▶ _What is being asked_:
Copy all the data exactly, except the pictures.

▶ _Extracted entries_:
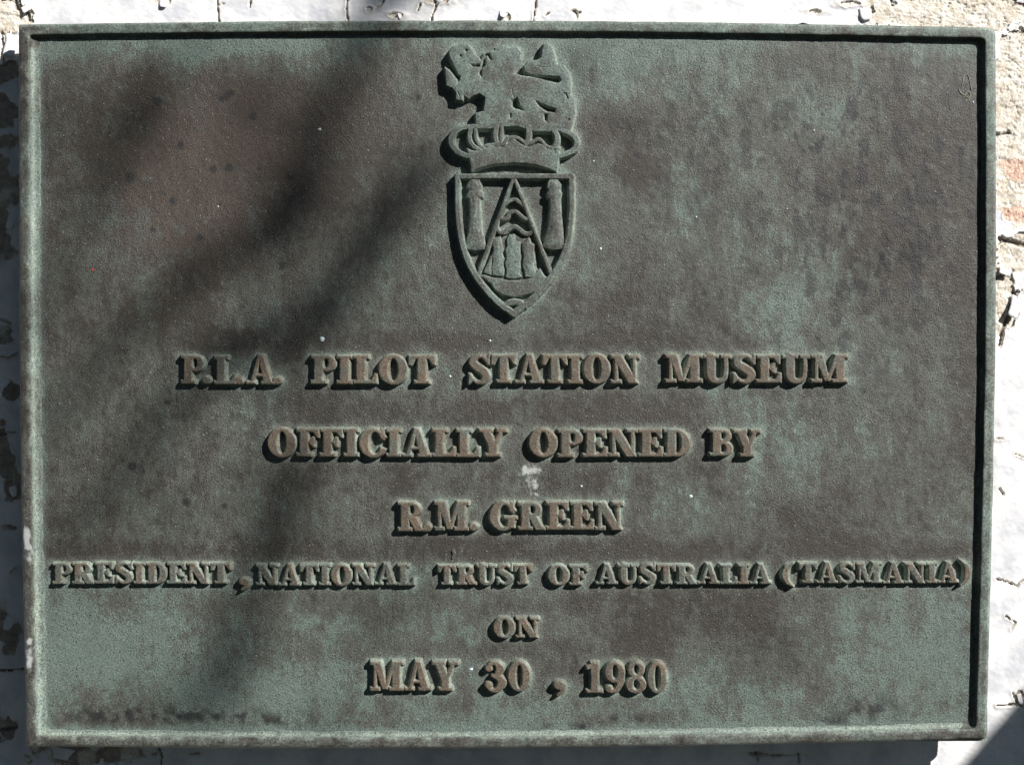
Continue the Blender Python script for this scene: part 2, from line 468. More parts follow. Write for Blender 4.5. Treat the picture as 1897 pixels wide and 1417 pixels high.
def lion_sdf(X, Y):
    d = poly(X, Y, lion_out)
    for c in lion_cut: d = sub(d, poly(X, Y, c))
    for ex, ey in ((370, 222), (423, 170), (683, 158)):
        p = Z1([(ex, ey)])[0]
        d = sub(d, ell(X, Y, p[0], p[1], 2.6, 2.6))
    return d
lion = relief("lion", lion_sdf, bounds_of(lion_out), HC, 4.0, M_CREST, plaque, step=0.8, seed=201, crown=0.6, green_bias=0.32, edge_gain=1.25,
    carve=[(Z1(p), w_, d_) for p, w_, d_ in (
        ([(900, 470), (850, 540), (870, 610)], 1.6, .7),
        ([(1090, 320), (1200, 330), (1240, 300)], 1.2, 1.0), ([(1375, 620), (1360, 580), (1340, 570)], 1.6, 3.0), ([(345, 565), (362, 600), (360, 635)], 1.1, 1.8),
        ([(1385, 815), (1387, 822)], 1.8, 3.0), ([(650, 180), (690, 150)], 1.2, 1.0))])
# ribbing of the mane and haunch as low swellings on the lion
def ridge(name, pts, h, parent, h0, draft=3.0, mat=None, seed=0, step=0.8):
    return relief(name, lambda X, Y: stroke(X, Y, pts, 5), bounds_of(pts), h + h0, draft, mat or M_CREST, parent, step=step, seed=seed, green_bias=.2, halo=False, edge_gain=.7)

crown_band = Z1([(430, 1085), (475, 1110), (560, 1112), (600, 1092), (650, 1055), (700, 1075), (770, 1082), (830, 1025), (860, 992), (900, 1020), (940, 1048), (985, 1072), (1040, 1070), (1095, 1040),
    (1130, 1052), (1180, 1092), (1240, 1112), (1290, 1098), (1300, 1130), (1292, 1200), (1272, 1315), (1190, 1275), (1100, 1248), (980, 1228), (870, 1222), (750, 1228), (650, 1242), (550, 1270), (472, 1306), (455, 1200)])
crown_str = [Z1(l) for l in (
    [(470, 1165, 20), (400, 1150, 22), (330, 1110, 24), (282, 1030, 24), (300, 950, 24), (380, 895, 22), (480, 885, 20), (590, 880, 18), (720, 852, 18), (880, 838, 18), (1050, 852, 18), (1200, 885, 20), (1330, 918, 20), (1430, 968, 24), (1462, 1035, 24), (1425, 1110, 24), (1300, 1160, 18)],
    [(470, 890, 17), (452, 980, 18), (485, 1060, 18), (560, 1110, 16)], [(512, 890, 13), (510, 980, 14), (545, 1050, 14), (600, 1100, 14)],
    [(712, 865, 22), (695, 950, 22), (705, 1020, 20), (720, 1060, 18)], [(755, 850, 14), (752, 950, 14), (742, 1050, 14)],
    [(990, 850, 26), (1012, 930, 26), (1000, 1010, 22), (985, 1050, 16)], [(1228, 900, 20), (1275, 970, 22), (1268, 1050, 22), (1225, 1095, 16)],
    [(600, 1065, 12), (690, 1050, 12), (760, 1050, 13), (840, 985, 14), (920, 1000, 14), (990, 1045, 12), (1060, 1020, 14), (1110, 1005, 14), (1180, 1070, 13), (1290, 1090, 12)])]
def crown_sdf(X, Y):
    d = poly(X, Y, crown_band)
    for s in crown_str: d = np.minimum(d, stroke(X, Y, s, 4) - .5)
    return d
crown = relief("crown", crown_sdf, bounds_of(crown_band, *crown_str), HC + 0.5, 3.0, M_CREST, plaque, step=0.8, seed=202, green_bias=0.22, edge_gain=1.2)

sh_l = Z2([(218, 122, 22), (218, 300, 22), (222, 450, 22), (240, 600, 23), (290, 800, 24), (385, 985, 24), (540, 1170, 24), (690, 1285, 24)])
sh_r = Z2([(1182, 122, 24), (1185, 300, 23), (1182, 450, 23), (1163, 620, 24), (1110, 800, 24), (1015, 970, 24), (870, 1140, 24), (690, 1285, 24)])
sh_t = Z2([(212, 122, 21), (450, 122, 20), (700, 122, 20), (950, 122, 20), (1185, 122, 22)])
sh_b = Z2([(610, 1225, 12), (650, 1195, 22), (700, 1185, 24), (750, 1195, 22), (790, 1225, 14)])
def shield_sdf(X, Y): return U(stroke(X, Y, sh_l, 4), stroke(X, Y, sh_r, 4), stroke(X, Y, sh_t, 2), stroke(X, Y, sh_b, 3))
shield = relief("shield_border", shield_sdf, bounds_of(sh_l, sh_r, sh_t), HC, 3.2, M_CREST, plaque, step=0.8, seed=203, green_bias=0.16, edge_gain=1.25)
v1 = Z2([(684, 150, 14), (390, 965, 17)]); v2 = Z2([(702, 150, 14), (1015, 965, 17)])
relief("chevron", lambda X, Y: U(stroke(X, Y, v1), stroke(X, Y, v2)), bounds_of(v1, v2), HC - 1, 2.8, M_CREST, shield, step=0.8, seed=204, green_bias=.1)
tw1 = Z2([(335, 140), (400, 150), (420, 200), (412, 238), (432, 258), (428, 300), (405, 312), (408, 420), (420, 560), (450, 700), (440, 738), (370, 752), (292, 736), (285, 700), (310, 600), (325, 450), (320, 312), (298, 292), (304, 264), (320, 240), (298, 215), (308, 180)])
tw2 = Z2([(1005, 140), (1062, 150), (1092, 190), (1085, 240), (1098, 262), (1090, 300), (1086, 320), (1094, 450), (1110, 600), (1118, 705), (1095, 738), (1015, 745), (945, 722), (950, 690), (985, 560), (1000, 430), (1000, 312), (975, 300), (974, 262), (995, 240), (975, 215), (982, 175)])
for k, tw in enumerate((tw1, tw2)):
    relief("lighthouse", lambda X, Y, tw=tw: poly(X, Y, tw), bounds_of(tw), HC - 2, 3.0, M_CREST, shield, step=0.8, seed=205 + k, crown=1.5, green_bias=0.3)
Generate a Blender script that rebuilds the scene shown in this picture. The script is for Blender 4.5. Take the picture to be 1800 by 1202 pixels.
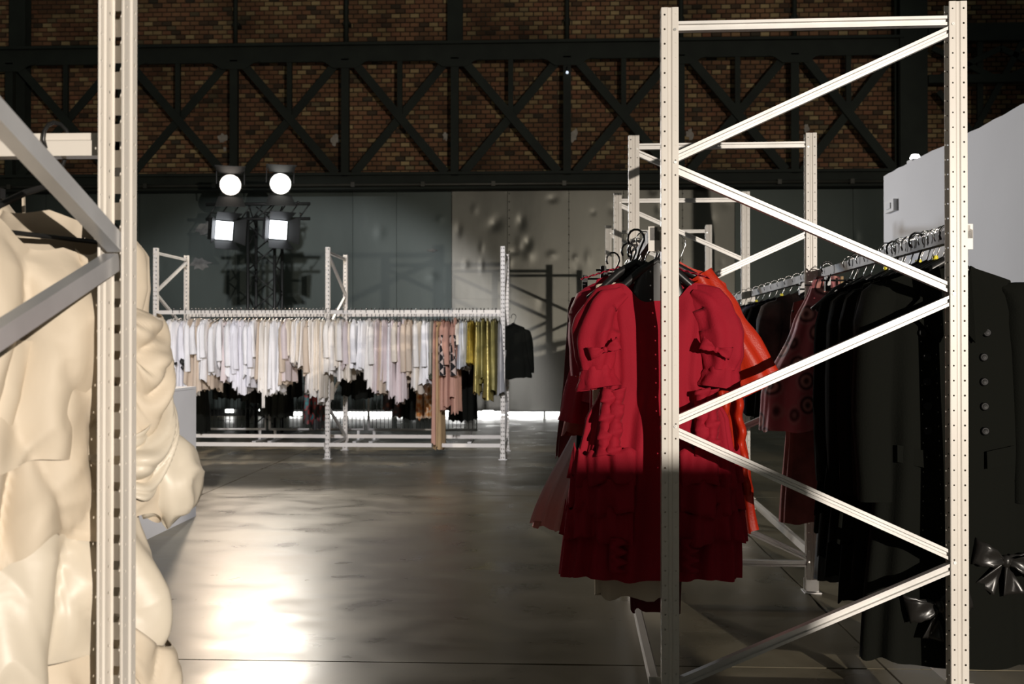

▶ _The output_:
Continue the Blender Python script for this scene: part 2, from line 468. More parts follow. Write for Blender 4.5. Treat the picture as 1897 pixels wide and 1417 pixels high.
def lion_sdf(X, Y):
    d = poly(X, Y, lion_out)
    for c in lion_cut: d = sub(d, poly(X, Y, c))
    for ex, ey in ((370, 222), (423, 170), (683, 158)):
        p = Z1([(ex, ey)])[0]
        d = sub(d, ell(X, Y, p[0], p[1], 2.6, 2.6))
    return d
lion = relief("lion", lion_sdf, bounds_of(lion_out), HC, 4.0, M_CREST, plaque, step=0.8, seed=201, crown=0.6, green_bias=0.32, edge_gain=1.25,
    carve=[(Z1(p), w_, d_) for p, w_, d_ in (
        ([(900, 470), (850, 540), (870, 610)], 1.6, .7),
        ([(1090, 320), (1200, 330), (1240, 300)], 1.2, 1.0), ([(1375, 620), (1360, 580), (1340, 570)], 1.6, 3.0), ([(345, 565), (362, 600), (360, 635)], 1.1, 1.8),
        ([(1385, 815), (1387, 822)], 1.8, 3.0), ([(650, 180), (690, 150)], 1.2, 1.0))])
# ribbing of the mane and haunch as low swellings on the lion
def ridge(name, pts, h, parent, h0, draft=3.0, mat=None, seed=0, step=0.8):
    return relief(name, lambda X, Y: stroke(X, Y, pts, 5), bounds_of(pts), h + h0, draft, mat or M_CREST, parent, step=step, seed=seed, green_bias=.2, halo=False, edge_gain=.7)

crown_band = Z1([(430, 1085), (475, 1110), (560, 1112), (600, 1092), (650, 1055), (700, 1075), (770, 1082), (830, 1025), (860, 992), (900, 1020), (940, 1048), (985, 1072), (1040, 1070), (1095, 1040),
    (1130, 1052), (1180, 1092), (1240, 1112), (1290, 1098), (1300, 1130), (1292, 1200), (1272, 1315), (1190, 1275), (1100, 1248), (980, 1228), (870, 1222), (750, 1228), (650, 1242), (550, 1270), (472, 1306), (455, 1200)])
crown_str = [Z1(l) for l in (
    [(470, 1165, 20), (400, 1150, 22), (330, 1110, 24), (282, 1030, 24), (300, 950, 24), (380, 895, 22), (480, 885, 20), (590, 880, 18), (720, 852, 18), (880, 838, 18), (1050, 852, 18), (1200, 885, 20), (1330, 918, 20), (1430, 968, 24), (1462, 1035, 24), (1425, 1110, 24), (1300, 1160, 18)],
    [(470, 890, 17), (452, 980, 18), (485, 1060, 18), (560, 1110, 16)], [(512, 890, 13), (510, 980, 14), (545, 1050, 14), (600, 1100, 14)],
    [(712, 865, 22), (695, 950, 22), (705, 1020, 20), (720, 1060, 18)], [(755, 850, 14), (752, 950, 14), (742, 1050, 14)],
    [(990, 850, 26), (1012, 930, 26), (1000, 1010, 22), (985, 1050, 16)], [(1228, 900, 20), (1275, 970, 22), (1268, 1050, 22), (1225, 1095, 16)],
    [(600, 1065, 12), (690, 1050, 12), (760, 1050, 13), (840, 985, 14), (920, 1000, 14), (990, 1045, 12), (1060, 1020, 14), (1110, 1005, 14), (1180, 1070, 13), (1290, 1090, 12)])]
def crown_sdf(X, Y):
    d = poly(X, Y, crown_band)
    for s in crown_str: d = np.minimum(d, stroke(X, Y, s, 4) - .5)
    return d
crown = relief("crown", crown_sdf, bounds_of(crown_band, *crown_str), HC + 0.5, 3.0, M_CREST, plaque, step=0.8, seed=202, green_bias=0.22, edge_gain=1.2)

sh_l = Z2([(218, 122, 22), (218, 300, 22), (222, 450, 22), (240, 600, 23), (290, 800, 24), (385, 985, 24), (540, 1170, 24), (690, 1285, 24)])
sh_r = Z2([(1182, 122, 24), (1185, 300, 23), (1182, 450, 23), (1163, 620, 24), (1110, 800, 24), (1015, 970, 24), (870, 1140, 24), (690, 1285, 24)])
sh_t = Z2([(212, 122, 21), (450, 122, 20), (700, 122, 20), (950, 122, 20), (1185, 122, 22)])
sh_b = Z2([(610, 1225, 12), (650, 1195, 22), (700, 1185, 24), (750, 1195, 22), (790, 1225, 14)])
def shield_sdf(X, Y): return U(stroke(X, Y, sh_l, 4), stroke(X, Y, sh_r, 4), stroke(X, Y, sh_t, 2), stroke(X, Y, sh_b, 3))
shield = relief("shield_border", shield_sdf, bounds_of(sh_l, sh_r, sh_t), HC, 3.2, M_CREST, plaque, step=0.8, seed=203, green_bias=0.16, edge_gain=1.25)
v1 = Z2([(684, 150, 14), (390, 965, 17)]); v2 = Z2([(702, 150, 14), (1015, 965, 17)])
relief("chevron", lambda X, Y: U(stroke(X, Y, v1), stroke(X, Y, v2)), bounds_of(v1, v2), HC - 1, 2.8, M_CREST, shield, step=0.8, seed=204, green_bias=.1)
tw1 = Z2([(335, 140), (400, 150), (420, 200), (412, 238), (432, 258), (428, 300), (405, 312), (408, 420), (420, 560), (450, 700), (440, 738), (370, 752), (292, 736), (285, 700), (310, 600), (325, 450), (320, 312), (298, 292), (304, 264), (320, 240), (298, 215), (308, 180)])
tw2 = Z2([(1005, 140), (1062, 150), (1092, 190), (1085, 240), (1098, 262), (1090, 300), (1086, 320), (1094, 450), (1110, 600), (1118, 705), (1095, 738), (1015, 745), (945, 722), (950, 690), (985, 560), (1000, 430), (1000, 312), (975, 300), (974, 262), (995, 240), (975, 215), (982, 175)])
for k, tw in enumerate((tw1, tw2)):
    relief("lighthouse", lambda X, Y, tw=tw: poly(X, Y, tw), bounds_of(tw), HC - 2, 3.0, M_CREST, shield, step=0.8, seed=205 + k, crown=1.5, green_bias=0.3)
Generate a Blender script that rebuilds the scene shown in this picture. The script is for Blender 4.5. Take the picture to be 1800 by 1202 pixels.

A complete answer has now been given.